SHORT PROBLEM
Can you transcribe every line exactly and leave the pictures behind?

......

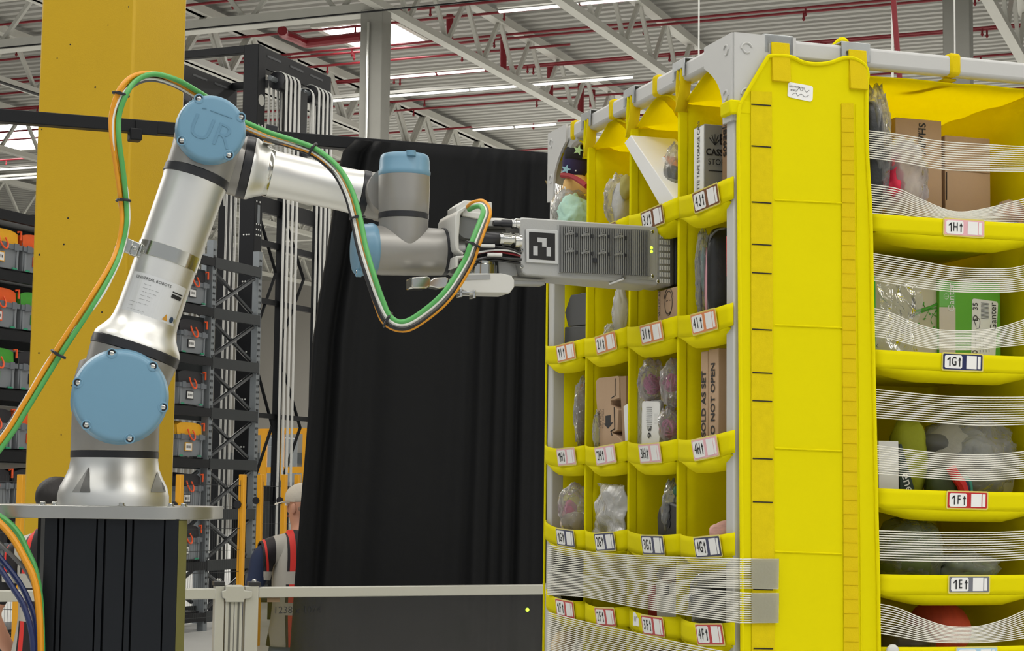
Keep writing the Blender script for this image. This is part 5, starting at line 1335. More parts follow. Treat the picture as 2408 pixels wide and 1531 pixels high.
def person(base, f, H, shirt, trousers, label, lean=0.0, long_sleeve=True, head_turn=0.0, arm_out=0.10, elbow_b=0.0, drop=0.0):
    """standing figure: base on the floor, f = facing direction; one continuous skinned body"""
    f = V(f).normalized(); s = V((-f.y, f.x, 0))                # s = its left
    k = H / 1.78
    def P(x, y, z): return base + s * (x * k) + f * ((y + lean * max(0, z - 0.95)) * k) + ZU * (z * k)
    VS = []; ES = []; RS = []
    def v(p, r): VS.append(p); RS.append((r[0] * k, r[1] * k) if isinstance(r, tuple) else (r * k, r * k)); return len(VS) - 1
    def chain(i, pts):
        for p, r in pts:
            j = v(p, r); ES.append((i, j)); i = j
        return i
    pel = v(P(0, 0, 0.98), (0.155, 0.115))
    ch = chain(pel, [(P(0, 0.01, 1.12), (0.145, 0.11)), (P(0, 0.0, 1.28), (0.165, 0.12)), (P(0, -0.01, 1.40), (0.17, 0.115))])
    nk = chain(ch, [(P(0, 0.0, 1.50), (0.075, 0.07)), (P(0, 0.02, 1.555), (0.058, 0.06))])
    hf = (f * cos(head_turn) + s * sin(head_turn)).normalized(); hs_ = V((-hf.y, hf.x, 0))
    hc = P(0, 0.035, 1.665)
    hd = chain(nk, [(hc - ZU * 0.065 * k + hf * 0.012, (0.066, 0.078)), (hc, (0.076, 0.096)), (hc + ZU * 0.06 * k - hf * 0.008, (0.07, 0.09)), (hc + ZU * 0.10 * k - hf * 0.01, (0.04, 0.05))])
    hands = []
    for sg in (1, -1):
        sh = chain(ch, [(P(0.11 * sg, -0.01, 1.445), (0.075, 0.08)), (P((0.19 + 0.4 * drop) * sg, -0.015, 1.42), 0.068)])
        el = chain(sh, [(P((0.19 + arm_out * 0.5) * sg, -0.03, 1.27), 0.054), (P((0.20 + arm_out) * sg, -0.045 - elbow_b, 1.12), 0.047)])
        wr = chain(el, [(P((0.20 + arm_out) * sg, 0.05, 1.0), 0.042), (P((0.19 + arm_out) * sg, 0.14, 0.90), 0.030)])
        pm = chain(wr, [(P((0.185 + arm_out) * sg, 0.18, 0.845), (0.036, 0.02))])
        for q in range(4):
            chain(pm, [(P((0.185 + arm_out) * sg + (q - 1.5) * 0.004, 0.195 + (q - 1.5) * 0.017, 0.80), 0.0095), (P((0.182 + arm_out) * sg, 0.20 + (q - 1.5) * 0.018, 0.762 + 0.006 * abs(q - 1.3)), 0.009), (P((0.172 + arm_out) * sg, 0.192 + (q - 1.5) * 0.017, 0.735 + 0.008 * abs(q - 1.3)), 0.008)])
        chain(wr, [(P((0.175 + arm_out) * sg, 0.19, 0.86), 0.012), (P((0.165 + arm_out) * sg, 0.215, 0.82), 0.010), (P((0.16 + arm_out) * sg, 0.22, 0.795), 0.009)])
        chain(pel, [(P(0.09 * sg, 0.0, 0.90), (0.095, 0.105)), (P(0.10 * sg, 0.01, 0.70), (0.08, 0.088)), (P(0.105 * sg, 0.015, 0.50), (0.058, 0.062)), (P(0.11 * sg, -0.01, 0.30), (0.055, 0.06)), (P(0.11 * sg, -0.02, 0.10), (0.045, 0.048)), (P(0.11 * sg, 0.0, 0.055), (0.048, 0.05)), (P(0.12 * sg, 0.11, 0.045), (0.046, 0.04)), (P(0.125 * sg, 0.19, 0.035), (0.036, 0.028))])
    me = bpy.data.meshes.new('body'); me.from_pydata([tuple(p) for p in VS], ES, [])
    o = bpy.data.objects.new('body', me); COL.objects.link(o)
    sk = o.modifiers.new('skin', 'SKIN'); sk.use_smooth_shade = True
    if not me.skin_vertices: me.attributes.new('skin_vertices_tmp', 'FLOAT', 'POINT')
    lay = me.skin_vertices[0].data
    for i, r in enumerate(RS): lay[i].radius = r
    lay[0].use_root = True
    sb_ = o.modifiers.new('sub', 'SUBSURF'); sb_.levels = 3; sb_.render_levels = 3
    dg = bpy.context.evaluated_depsgraph_get(); dg.update()
    ev = bpy.data.meshes.new_from_object(o.evaluated_get(dg))
    bpy.data.objects.remove(o)
    r = root('person', base, label, 'person')
    neck_z = P(0, 0, 1.515).z; waist = P(0, 0, 0.99).z
    mb = MB()
    vs = [v_.co.copy() for v_ in ev.vertices]
    fs = {0: [], 1: [], 2: [], 3: []}
    mb.v = vs
    mb.mats = [M_skin, shirt, trousers, M_shoe]
    for p in ev.polygons:
        c = p.center; d = c - base; x = abs(d.dot(s)) / k; z = d.z / k; y = d.dot(f) / k
        if z > 1.525: q = 0
        elif z < 0.085: q = 3
        elif x > 0.185 and z < (0.885 if long_sleeve else 1.17): q = 0
        elif z < 0.99 and x < 0.185: q = 2
        elif x >= 0.185: q = 1
        else: q = 1
        mb.f.append(list(p.vertices)); mb.m.append(q)
    body = build('body', mb, None, r, smooth=80)
    # face
    build('nose', MB().blob(hc + hf * 0.088 * k - ZU * 0.012, (0.012, 0.016, 0.024), 0.05, ax=(hs_, hf, ZU), sub=2), M_skin, r, smooth=80)
    for sg in (1, -1): build('ear', MB().blob(hc + hs_ * (0.074 * sg) - ZU * 0.012 - hf * 0.004, (0.010, 0.018, 0.030), 0.1, ax=(hs_, hf, ZU), sub=2, seed=3), M_skin, r, smooth=80)
    em = MB().use(M_white)
    for sg in (1, -1):
        em.use(M_white).blob(hc + hf * 0.080 * k + hs_ * (0.030 * sg) + ZU * 0.008, (0.012, 0.008, 0.008), 0, ax=(hs_, hf, ZU), sub=2)
        em.use(M_ring).blob(hc + hf * 0.087 * k + hs_ * (0.030 * sg) + ZU * 0.008, (0.005, 0.004, 0.005), 0, ax=(hs_, hf, ZU), sub=1)
    em.use(mat('lips', rgb(170, 92, 88), 0.5, var=0)).blob(hc + hf * 0.080 * k - ZU * 0.052, (0.022, 0.010, 0.006), 0, ax=(hs_, hf, ZU), sub=2)
    build('eyes_and_mouth', em, None, r, smooth=80, kind='stuff')
    return r, P, k, f, s, hc, hf, hs_, ev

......

RESPONSE TO THE TASK
Keep writing the Blender script for this image. This is part 5, starting at line 1335. More parts follow. Treat the picture as 2408 pixels wide and 1531 pixels high.
def person(base, f, H, shirt, trousers, label, lean=0.0, long_sleeve=True, head_turn=0.0, arm_out=0.10, elbow_b=0.0, drop=0.0):
    """standing figure: base on the floor, f = facing direction; one continuous skinned body"""
    f = V(f).normalized(); s = V((-f.y, f.x, 0))                # s = its left
    k = H / 1.78
    def P(x, y, z): return base + s * (x * k) + f * ((y + lean * max(0, z - 0.95)) * k) + ZU * (z * k)
    VS = []; ES = []; RS = []
    def v(p, r): VS.append(p); RS.append((r[0] * k, r[1] * k) if isinstance(r, tuple) else (r * k, r * k)); return len(VS) - 1
    def chain(i, pts):
        for p, r in pts:
            j = v(p, r); ES.append((i, j)); i = j
        return i
    pel = v(P(0, 0, 0.98), (0.155, 0.115))
    ch = chain(pel, [(P(0, 0.01, 1.12), (0.145, 0.11)), (P(0, 0.0, 1.28), (0.165, 0.12)), (P(0, -0.01, 1.40), (0.17, 0.115))])
    nk = chain(ch, [(P(0, 0.0, 1.50), (0.075, 0.07)), (P(0, 0.02, 1.555), (0.058, 0.06))])
    hf = (f * cos(head_turn) + s * sin(head_turn)).normalized(); hs_ = V((-hf.y, hf.x, 0))
    hc = P(0, 0.035, 1.665)
    hd = chain(nk, [(hc - ZU * 0.065 * k + hf * 0.012, (0.066, 0.078)), (hc, (0.076, 0.096)), (hc + ZU * 0.06 * k - hf * 0.008, (0.07, 0.09)), (hc + ZU * 0.10 * k - hf * 0.01, (0.04, 0.05))])
    hands = []
    for sg in (1, -1):
        sh = chain(ch, [(P(0.11 * sg, -0.01, 1.445), (0.075, 0.08)), (P((0.19 + 0.4 * drop) * sg, -0.015, 1.42), 0.068)])
        el = chain(sh, [(P((0.19 + arm_out * 0.5) * sg, -0.03, 1.27), 0.054), (P((0.20 + arm_out) * sg, -0.045 - elbow_b, 1.12), 0.047)])
        wr = chain(el, [(P((0.20 + arm_out) * sg, 0.05, 1.0), 0.042), (P((0.19 + arm_out) * sg, 0.14, 0.90), 0.030)])
        pm = chain(wr, [(P((0.185 + arm_out) * sg, 0.18, 0.845), (0.036, 0.02))])
        for q in range(4):
            chain(pm, [(P((0.185 + arm_out) * sg + (q - 1.5) * 0.004, 0.195 + (q - 1.5) * 0.017, 0.80), 0.0095), (P((0.182 + arm_out) * sg, 0.20 + (q - 1.5) * 0.018, 0.762 + 0.006 * abs(q - 1.3)), 0.009), (P((0.172 + arm_out) * sg, 0.192 + (q - 1.5) * 0.017, 0.735 + 0.008 * abs(q - 1.3)), 0.008)])
        chain(wr, [(P((0.175 + arm_out) * sg, 0.19, 0.86), 0.012), (P((0.165 + arm_out) * sg, 0.215, 0.82), 0.010), (P((0.16 + arm_out) * sg, 0.22, 0.795), 0.009)])
        chain(pel, [(P(0.09 * sg, 0.0, 0.90), (0.095, 0.105)), (P(0.10 * sg, 0.01, 0.70), (0.08, 0.088)), (P(0.105 * sg, 0.015, 0.50), (0.058, 0.062)), (P(0.11 * sg, -0.01, 0.30), (0.055, 0.06)), (P(0.11 * sg, -0.02, 0.10), (0.045, 0.048)), (P(0.11 * sg, 0.0, 0.055), (0.048, 0.05)), (P(0.12 * sg, 0.11, 0.045), (0.046, 0.04)), (P(0.125 * sg, 0.19, 0.035), (0.036, 0.028))])
    me = bpy.data.meshes.new('body'); me.from_pydata([tuple(p) for p in VS], ES, [])
    o = bpy.data.objects.new('body', me); COL.objects.link(o)
    sk = o.modifiers.new('skin', 'SKIN'); sk.use_smooth_shade = True
    if not me.skin_vertices: me.attributes.new('skin_vertices_tmp', 'FLOAT', 'POINT')
    lay = me.skin_vertices[0].data
    for i, r in enumerate(RS): lay[i].radius = r
    lay[0].use_root = True
    sb_ = o.modifiers.new('sub', 'SUBSURF'); sb_.levels = 3; sb_.render_levels = 3
    dg = bpy.context.evaluated_depsgraph_get(); dg.update()
    ev = bpy.data.meshes.new_from_object(o.evaluated_get(dg))
    bpy.data.objects.remove(o)
    r = root('person', base, label, 'person')
    neck_z = P(0, 0, 1.515).z; waist = P(0, 0, 0.99).z
    mb = MB()
    vs = [v_.co.copy() for v_ in ev.vertices]
    fs = {0: [], 1: [], 2: [], 3: []}
    mb.v = vs
    mb.mats = [M_skin, shirt, trousers, M_shoe]
    for p in ev.polygons:
        c = p.center; d = c - base; x = abs(d.dot(s)) / k; z = d.z / k; y = d.dot(f) / k
        if z > 1.525: q = 0
        elif z < 0.085: q = 3
        elif x > 0.185 and z < (0.885 if long_sleeve else 1.17): q = 0
        elif z < 0.99 and x < 0.185: q = 2
        elif x >= 0.185: q = 1
        else: q = 1
        mb.f.append(list(p.vertices)); mb.m.append(q)
    body = build('body', mb, None, r, smooth=80)
    # face
    build('nose', MB().blob(hc + hf * 0.088 * k - ZU * 0.012, (0.012, 0.016, 0.024), 0.05, ax=(hs_, hf, ZU), sub=2), M_skin, r, smooth=80)
    for sg in (1, -1): build('ear', MB().blob(hc + hs_ * (0.074 * sg) - ZU * 0.012 - hf * 0.004, (0.010, 0.018, 0.030), 0.1, ax=(hs_, hf, ZU), sub=2, seed=3), M_skin, r, smooth=80)
    em = MB().use(M_white)
    for sg in (1, -1):
        em.use(M_white).blob(hc + hf * 0.080 * k + hs_ * (0.030 * sg) + ZU * 0.008, (0.012, 0.008, 0.008), 0, ax=(hs_, hf, ZU), sub=2)
        em.use(M_ring).blob(hc + hf * 0.087 * k + hs_ * (0.030 * sg) + ZU * 0.008, (0.005, 0.004, 0.005), 0, ax=(hs_, hf, ZU), sub=1)
    em.use(mat('lips', rgb(170, 92, 88), 0.5, var=0)).blob(hc + hf * 0.080 * k - ZU * 0.052, (0.022, 0.010, 0.006), 0, ax=(hs_, hf, ZU), sub=2)
    build('eyes_and_mouth', em, None, r, smooth=80, kind='stuff')
    return r, P, k, f, s, hc, hf, hs_, ev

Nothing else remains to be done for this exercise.